I admitted got this function from a template, but I’m having problems modifying it to return my variable. The variable is events. I fill it with the http function and it correctly prints in console.log but it’s undefined before I return it. I’m calling Events.all(); but getting nothing back. What am I doing wrong?
The code you posted doesn’t create or reference Events it only references events which is a completely different variable.
If you were using “use strict”; then you’d get an error when you try to reference varaibles that are undefined due to you having made a typo rather than it just creating a new global variable.
In addition to the problem felgall mention, there’s another problem. You’re not actually setting the global events variable. Instead you’re setting the local eventsparameter. You’ll need to name them different things if you don’t want one to shadow the other.

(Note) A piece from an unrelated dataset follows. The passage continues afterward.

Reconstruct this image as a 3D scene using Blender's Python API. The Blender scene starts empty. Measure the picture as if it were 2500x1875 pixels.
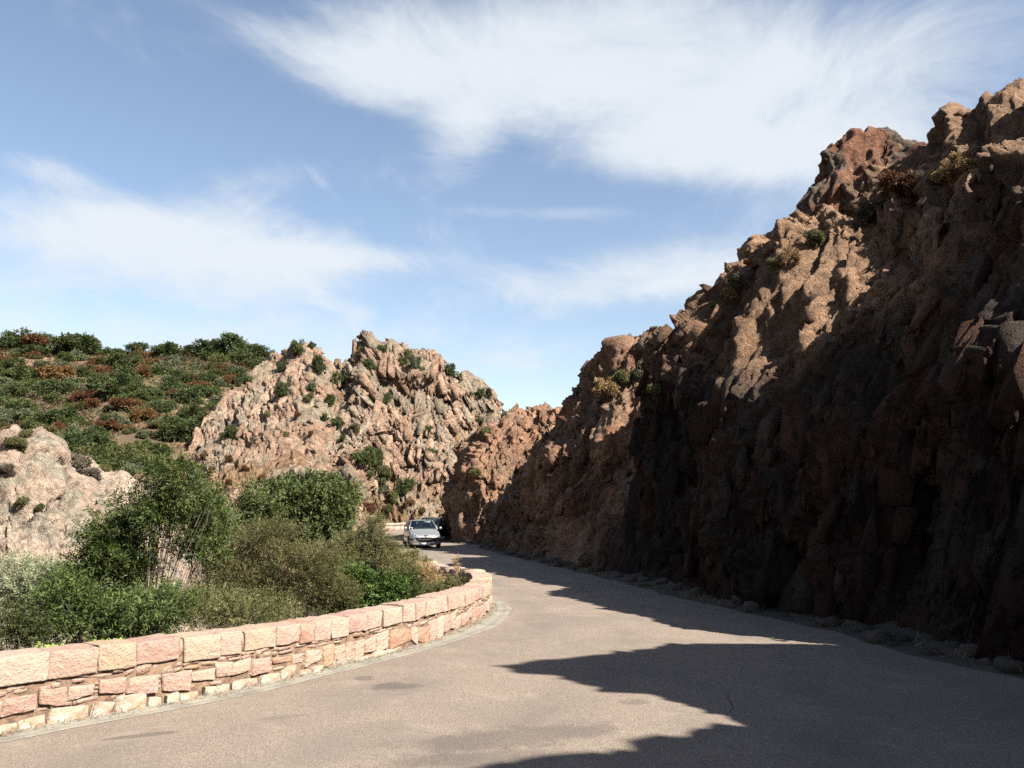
import bpy, bmesh, math, random
import numpy as np
from mathutils import Vector
from mathutils.bvhtree import BVHTree

SC = bpy.context.scene
COL = SC.collection

# ------------------------------------------------------------------ camera
CAM_H, F_PX, PITCH = 2.4, 2080.0, math.radians(7.95)
cam_d = bpy.data.cameras.new('camera')
cam_d.sensor_width = 36.0
cam_d.lens = F_PX / 2500.0 * 36.0
cam_d.clip_end = 9000.0
cam = bpy.data.objects.new('camera', cam_d)
cam.location = (0, 0, CAM_H)
cam.rotation_euler = (math.radians(90) + PITCH, 0, 0)
COL.objects.link(cam)
SC.camera = cam

# ------------------------------------------------------------------ light
SUN_EL = math.radians(42.0)
SUN_H = Vector((0.83, -0.56)).normalized()           # towards the sun, in plan
SUN_DIR = Vector((SUN_H.x * math.cos(SUN_EL), SUN_H.y * math.cos(SUN_EL), math.sin(SUN_EL)))
sun_d = bpy.data.lights.new('sun', 'SUN')
sun_d.energy = 5.0
sun_d.angle = math.radians(0.53)
sun_d.color = (1.0, 0.93, 0.83)
sun = bpy.data.objects.new('sun', sun_d)
sun.rotation_euler = SUN_DIR.to_track_quat('Z', 'Y').to_euler()
sun.location = (20, -20, 30)
COL.objects.link(sun)

SC.view_settings.view_transform = 'Standard'
SC.view_settings.look = 'None'
SC.view_settings.exposure = 2.0
SC.view_settings.gamma = 1.0
SC.view_settings.use_curve_mapping = False
SC.render.engine = 'CYCLES'
SC.cycles.use_denoising = False
SC.cycles.max_bounces = 6
SC.cycles.diffuse_bounces = 1
SC.cycles.glossy_bounces = 2
SC.cycles.transmission_bounces = 4
SC.cycles.transparent_max_bounces = 6
SC.cycles.caustics_reflective = False
SC.cycles.caustics_refractive = False

# ------------------------------------------------------------------ node helper
class NT:
    def __init__(s, tree):
        s.t = tree; s.n = tree.nodes; s.l = tree.links
    def put(s, sock, v):
        if isinstance(v, bpy.types.NodeSocket): s.l.new(v, sock)
        elif v is not None: sock.default_value = v
    def math(s, op, a, b=None, c=None, clamp=False):
        n = s.n.new('ShaderNodeMath'); n.operation = op; n.use_clamp = clamp
        for i, v in enumerate((a, b, c)): s.put(n.inputs[i], v)
        return n.outputs[0]
    def add(s, a, b): return s.math('ADD', a, b)
    def sub(s, a, b): return s.math('SUBTRACT', a, b)
    def mul(s, a, b): return s.math('MULTIPLY', a, b)
    def div(s, a, b): return s.math('DIVIDE', a, b)
    def vmath(s, op, a, b=None):
        n = s.n.new('ShaderNodeVectorMath'); n.operation = op
        s.put(n.inputs[0], a); s.put(n.inputs[1], b)
        return n.outputs[0]
    def range(s, v, a, b, c=0.0, d=1.0, smooth=True):
        n = s.n.new('ShaderNodeMapRange')
        n.interpolation_type = 'SMOOTHSTEP' if smooth else 'LINEAR'
        s.put(n.inputs[0], v)
        for i, x in enumerate((a, b, c, d)): n.inputs[i + 1].default_value = x
        return n.outputs[0]
    def noise(s, vec, scale, detail=4, rough=0.55, dist=0.0, color=False):
        n = s.n.new('ShaderNodeTexNoise'); s.put(n.inputs['Vector'], vec)
        n.inputs['Scale'].default_value = scale; n.inputs['Detail'].default_value = detail
        n.inputs['Roughness'].default_value = rough; n.inputs['Distortion'].default_value = dist
        return n.outputs['Color' if color else 'Fac']
    def voronoi(s, vec, scale, feature='F1', out='Distance', rnd=1.0):
        n = s.n.new('ShaderNodeTexVoronoi'); n.feature = feature
        s.put(n.inputs['Vector'], vec); n.inputs['Scale'].default_value = scale
        n.inputs['Randomness'].default_value = rnd
        return n.outputs[out]
    def ramp(s, fac, stops):
        n = s.n.new('ShaderNodeValToRGB'); e = n.color_ramp.elements
        while len(e) < len(stops): e.new(0.5)
        for i, (p, c) in enumerate(stops):
            e[i].position = p; e[i].color = (*c, 1)
        s.put(n.inputs[0], fac)
        return n.outputs[0]
    def mix(s, fac, a, b, mode='MIX'):
        n = s.n.new('ShaderNodeMix'); n.data_type = 'RGBA'; n.blend_type = mode
        s.put(n.inputs[0], fac)
        for i, v in ((6, a), (7, b)):
            if isinstance(v, tuple): v = (*v, 1) if len(v) == 3 else v
            s.put(n.inputs[i], v)
        return n.outputs[2]
    def mapping(s, vec, scale=(1, 1, 1), rot=(0, 0, 0), loc=(0, 0, 0)):
        n = s.n.new('ShaderNodeMapping'); s.put(n.inputs[0], vec)
        n.inputs['Location'].default_value = loc
        n.inputs['Rotation'].default_value = rot; n.inputs['Scale'].default_value = scale
        return n.outputs[0]
    def sep(s, vec):
        n = s.n.new('ShaderNodeSeparateXYZ'); s.put(n.inputs[0], vec); return n.outputs
    def comb(s, x, y, z):
        n = s.n.new('ShaderNodeCombineXYZ')
        for i, v in enumerate((x, y, z)): s.put(n.inputs[i], v)
        return n.outputs[0]
    def bump(s, h, strength=1.0, dist=0.1):
        n = s.n.new('ShaderNodeBump'); s.put(n.inputs['Height'], h)
        n.inputs['Strength'].default_value = strength; n.inputs['Distance'].default_value = dist
        return n.outputs[0]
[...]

Thank you for the reply. Sorry, I probably created some confusion with Events.all() as it relates to this AngularJS template that I have. To be a bit more clear, when I do a console.log(events); right after the all: function() { line, it is undefined. Same command higher up prints successfully. So, I am not understanding something that is probably fairly simply about scope, because somewhere in there, events is losing the data that I am giving it.

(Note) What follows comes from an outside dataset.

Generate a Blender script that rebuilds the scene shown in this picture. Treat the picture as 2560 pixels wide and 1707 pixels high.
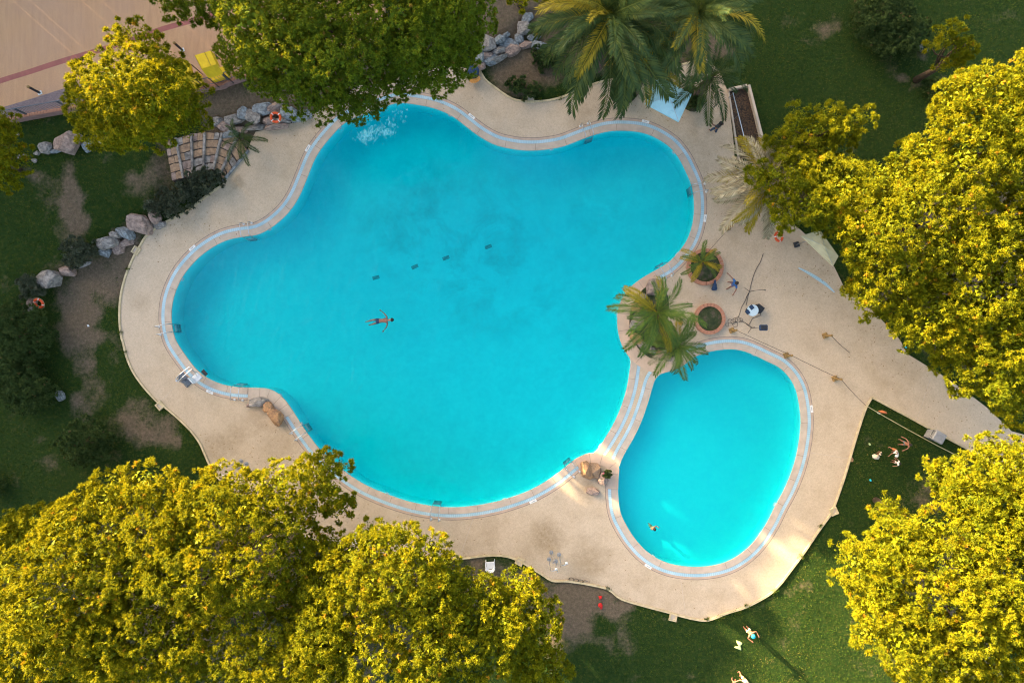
import bpy, bmesh, math, random
import numpy as np
from mathutils import Vector, Matrix, Quaternion
from mathutils.geometry import tessellate_polygon, delaunay_2d_cdt

for o in list(bpy.data.objects):
    bpy.data.objects.remove(o)
SC = bpy.context.scene
COL = SC.collection
R = math.radians
random.seed(7)
RNG = np.random.default_rng(7)

# ------------------------------------------------------------------ camera, sky, sun, exposure
CAM_H = 42.667
SUN_EL = 15.0
SUN_AZ = math.atan2(-0.747, 0.665)          # the sun stands to the upper left of the picture
cam = bpy.data.cameras.new('camera')
cam.sensor_width = 36.0
cam.lens = 24.0
cam.clip_end = 6000.0
camera = bpy.data.objects.new('camera', cam)
COL.objects.link(camera)
camera.location = (0, 0, CAM_H)
camera.rotation_euler = (0, 0, 0)
SC.camera = camera

world = bpy.data.worlds.new('World')
SC.world = world
world.use_nodes = True
wn = world.node_tree.nodes
bg = wn['Background']
sky = wn.new('ShaderNodeTexSky')
sky.sky_type = 'NISHITA'
sky.sun_disc = False
sky.sun_elevation = R(SUN_EL)
sky.sun_rotation = SUN_AZ
sky.air_density = 1.0
sky.dust_density = 5.0
sky.ozone_density = 0.3
world.node_tree.links.new(sky.outputs[0], bg.inputs[0])
bg.inputs[1].default_value = 0.095

sl = bpy.data.lights.new('sun', 'SUN')
sl.energy = 5.0
sl.angle = R(0.6)
sl.color = (1.0, 0.76, 0.42)
sun = bpy.data.objects.new('sun', sl)
COL.objects.link(sun)
ce = math.cos(R(SUN_EL))
to_sun = Vector((math.sin(SUN_AZ) * ce, math.cos(SUN_AZ) * ce, math.sin(R(SUN_EL))))
sun.rotation_euler = to_sun.to_track_quat('Z', 'Y').to_euler()
sun.location = to_sun * 60

vs = SC.view_settings
vs.view_transform = 'Standard'
vs.look = 'None'
vs.gamma = 1.0
vs.exposure = 2.9
vs.use_curve_mapping = False
SC.cycles.filter_width = 1.1
SC.cycles.max_bounces = 8
SC.cycles.transparent_max_bounces = 12

# ------------------------------------------------------------------ measuring helpers
def P(px, py, z=0.0):
    """a point of the photograph (2560 x 1707 pixels) at height z, in metres"""
    k = (CAM_H - z) / CAM_H / 40.0
    return Vector(((px - 1280) * k, -(py - 853.5) * k, z))

def tag(o, label=None, cat=None, group=None, kind=None):
    if label: o['label'] = label
    if cat: o['category'] = cat
    if group: o['group'] = group
    if kind: o['kind'] = kind
    return o

def thing(name, label, cat, loc=(0, 0, 0), rz=0.0, group=None):
    o = bpy.data.objects.new(name, None)
    o.empty_display_size = 0.2
    COL.objects.link(o)
    o.location = loc
    o.rotation_euler = (0, 0, rz)
    return tag(o, label, cat, group)

def origin(o):
    v = Vector((0, 0, 0))
    while o is not None:
        v += Vector(o.location)
        o = o.parent
    return v

def link(name, me, mat, parent=None, loc=None, smooth=False):
    o = bpy.data.objects.new(name, me)
    COL.objects.link(o)
    if mat is not None and not me.materials:
        me.materials.append(mat)
    if parent is not None:
        o.parent = parent
    if loc is not None:
        o.location = loc
    if smooth:
        me.polygons.foreach_set('use_smooth', [True] * len(me.polygons))
    return o

def copy_tree(o, parent=None):
    c = o.copy()
    COL.objects.link(c)
    c.parent = parent
    for ch in o.children:
        copy_tree(ch, c)
    return c

class MB:
    """collects shapes; build() links them as one mesh object"""
    def __init__(s): s.v = []; s.f = []
    def add(s, vs_, fs):
        n = len(s.v)
        s.v += [tuple(v) for v in vs_]
        s.f += [tuple(i + n for i in f) for f in fs]
        return s
    def box(s, c, size, rz=0.0, bev=0.0, rot=None):
        hx, hy, hz = size[0] / 2, size[1] / 2, size[2] / 2
        q = rot if rot is not None else Matrix.Rotation(rz, 3, 'Z')
        c = Vector(c)
        if bev <= 0:
            vs_ = [c + q @ Vector((x * hx, y * hy, z * hz)) for z in (-1, 1) for x, y in ((-1, -1), (1, -1), (1, 1), (-1, 1))]
            return s.add(vs_, [(3, 2, 1, 0), (4, 5, 6, 7), (0, 1, 5, 4), (1, 2, 6, 5), (2, 3, 7, 6), (3, 0, 4, 7)])
        b = bev
        ring = [(-hx + b, -hy), (hx - b, -hy), (hx, -hy + b), (hx, hy - b), (hx - b, hy), (-hx + b, hy), (-hx, hy - b), (-hx, -hy + b)]
        ins = [(x * (1 - b / hx), y * (1 - b / hy)) for x, y in ring]
        vs_ = [c + q @ Vector((x, y, z)) for rr, z in ((ring, -hz), (ring, hz - b), (ins, hz)) for x, y in rr]
        fs = [tuple(range(7, -1, -1)), tuple(range(16, 24))]
        for k in range(2):
            for i in range(8):
                j = (i + 1) % 8
                fs.append((k * 8 + i, k * 8 + j, k * 8 + 8 + j, k * 8 + 8 + i))
        return s.add(vs_, fs)
    def tube(s, pts, r, n=8, caps=True):
        pts = [Vector(p) for p in pts]
        rs = r if isinstance(r, (list, tuple)) else [r] * len(pts)
        vs_ = []; fs = []
        ref = None
        for i, p in enumerate(pts):
            d = (pts[min(i + 1, len(pts) - 1)] - pts[max(i - 1, 0)])
            d = d.normalized() if d.length > 1e-9 else Vector((0, 0, 1))
            if ref is None:
                ref = d.cross(Vector((0, 0, 1)) if abs(d.z) < 0.9 else Vector((1, 0, 0))).normalized()
            u = (ref - d * ref.dot(d)).normalized(); ref = u
            w = d.cross(u)
            for k in range(n):
                a = 2 * math.pi * k / n
                vs_.append(p + (u * math.cos(a) + w * math.sin(a)) * rs[i])
        for i in range(len(pts) - 1):
            for k in range(n):
                k2 = (k + 1) % n
                fs.append((i * n + k, i * n + k2, (i + 1) * n + k2, (i + 1) * n + k))
        if caps:
            fs.append(tuple(range(n - 1, -1, -1)))
            fs.append(tuple(range((len(pts) - 1) * n, len(pts) * n)))
        return s.add(vs_, fs)
    def lathe(s, c, prof, n=20, top=True, bottom=True):
        c = Vector(c); vs_ = []; fs = []
        for r, z in prof:
            for k in range(n):
                a = 2 * math.pi * k / n
                vs_.append(c + Vector((r * math.cos(a), r * math.sin(a), z)))
        for i in range(len(prof) - 1):
            for k in range(n):
                k2 = (k + 1) % n
                fs.append((i * n + k, i * n + k2, (i + 1) * n + k2, (i + 1) * n + k))
        if bottom: fs.append(tuple(range(n - 1, -1, -1)))
        if top: fs.append(tuple(range((len(prof) - 1) * n, len(prof) * n)))
        return s.add(vs_, fs)
    def torus(s, c, r1, r2, n=28, m=8, q=None, a0=0.0, a1=2 * math.pi):
        c = Vector(c); vs_ = []; fs = []
        q = q or Matrix.Identity(3)
        full = abs(a1 - a0 - 2 * math.pi) < 1e-6
        N = n if full else n + 1
        for i in range(N):
            a = a0 + (a1 - a0) * i / n
            for k in range(m):
                b = 2 * math.pi * k / m
                vs_.append(c + q @ Vector(((r1 + r2 * math.cos(b)) * math.cos(a), (r1 + r2 * math.cos(b)) * math.sin(a), r2 * math.sin(b))))
        for i in range(n if full else n):
            j = (i + 1) % N
            for k in range(m):
                k2 = (k + 1) % m
                fs.append((i * m + k, j * m + k, j * m + k2, i * m + k2))
        return s.add(vs_, fs)
    def prism(s, poly, z0, z1):
        """poly: list of (x,y), any order"""
        n = len(poly)
        ar = sum(poly[i][0] * poly[(i + 1) % n][1] - poly[(i + 1) % n][0] * poly[i][1] for i in range(n))
        if ar < 0: poly = poly[::-1]
        vs_ = [(x, y, z0) for x, y in poly] + [(x, y, z1) for x, y in poly]
        fs = [tuple(range(n, 2 * n))] + [(i, (i + 1) % n, n + (i + 1) % n, n + i) for i in range(n)]
        return s.add(vs_, fs)
    def ribbon(s, A, B, z0, z1, closed=False):
        """solid strip between two polylines; A on one side, B on the other"""
        n = len(A); vs_ = []; fs = []
        for a, b in zip(A, B):
            vs_ += [(a[0], a[1], z0), (a[0], a[1], z1), (b[0], b[1], z1), (b[0], b[1], z0)]
        for i in range(n if closed else n - 1):
            j = (i + 1) % n
            p, q = i * 4, j * 4
            fs += [(p, q, q + 1, p + 1), (p + 1, q + 1, q + 2, p + 2), (p + 2, q + 2, q + 3, p + 3)]
        if not closed:
            fs += [(0, 1, 2, 3), ((n - 1) * 4 + 3, (n - 1) * 4 + 2, (n - 1) * 4 + 1, (n - 1) * 4)]
        return s.add(vs_, fs)
    def mesh(s, name, org=None, fix=True):
        me = bpy.data.meshes.new(name)
        if org is not None:
            ox, oy, oz = org
            vv = [(x - ox, y - oy, z - oz) for x, y, z in s.v]
        else: vv = s.v
        me.from_pydata(vv, [], s.f)
        if fix:
            bm = bmesh.new(); bm.from_mesh(me)
            bmesh.ops.recalc_face_normals(bm, faces=bm.faces)
            bm.to_mesh(me); bm.free()
        me.update()
        return me
    def build(s, name, mat, parent=None, loc=None, smooth=False, local=False, fix=True):
        """vertices are world coordinates unless local"""
        if local:
            return link(name, s.mesh(name, None, fix), mat, parent, None, smooth)
        org = Vector(loc) if loc is not None else Vector((0, 0, 0))
        base = origin(parent) if parent is not None else Vector((0, 0, 0))
        return link(name, s.mesh(name, org if loc is not None else base, fix), mat, parent, (org - base) if loc is not None else None, smooth)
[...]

So, I’ve been reading a bit about this and read that it’s bad to set up global variables. I realize that may be what it looks like I was trying to do, but is there a way to modify what I have so that events is passed safely between the above code?
That’s right. I suppose in your code it only looks like a global because we’re looking at an incomplete snippet. So I’ll rephrase my response:
You’re not actually setting the outer-scope events variable. Instead you’re setting the local eventsparameter. The way you modify what you have so that events is passed safely between the above code is to name them different things so that one doesn’t shadow the other.
I feel like a lightbulb is about to go off, but I’m still not grasping what is going wrong. I did some searching and gathered that maybe I should be using this.events to access the outer-scope variable. Does not work, but is this closer to where I need to be?